独りぼっちのライオンとオレンジの子猿、童話の主人公たちが本編の二人と
ぴったり重なるのも面白い内容です。
立場も環境も全てが正反対のような二人なのに、たった一人だけをいつも求め、
探している感じがとても似ている二人なんです。
二人の再会ものに、かなり危険なトラブルや誤解からくる擦れ違い、嫉妬から
相手を傷つけてしまったり、誘拐事件に巻き込まれたりと飽きさせない展開で
たっぷり読みごたえもあって基本甘い溺愛型の作品で楽しめました。
どこがどうと上手くお伝えできないのですが「惜しい!」と感じました。
良いところは沢山あって、舵と海里を彷彿とさせるライオンとサルの童話が章ごとにインサートされる構成や、数少ない舵のモノローグで彼の心境の変化が分かる点はワクワク感が増して楽しかったです。また、自分の愛情の重さを自覚しつつ海里を独占したいと苦悩する舵もなかなか不器用で愛おしいキャラクターでした。

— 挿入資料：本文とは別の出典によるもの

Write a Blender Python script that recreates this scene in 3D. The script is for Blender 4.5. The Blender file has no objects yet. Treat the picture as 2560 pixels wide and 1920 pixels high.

ただ…オチ自体は前半でなんとなく読者も分かるからいいとして、その種明かしがとにかく強引で、最後の最後で緊張の糸がプツッと切れたような印象を受けました。クライマックスもまあドタバタで…。
また、海里は序盤ではハウスクリーニングという仕事に真剣に取り組む描写が沢山あったのにどんどん舵に手懐けられてペット?愛人?と化していくし、意味深なキャラクターかと思われた同僚達もいつの間にかフェードアウトしてるし、舵は舵で初エッチの時点でかなり重い愛情を持っている上にいつの間にか「デイジー < 海里」が確立してるし…で、私は少々、置いてけぼりを食らった感がありました。
最後、ラブラブになった後の二人の様子をもっと読みたかったなぁと思います。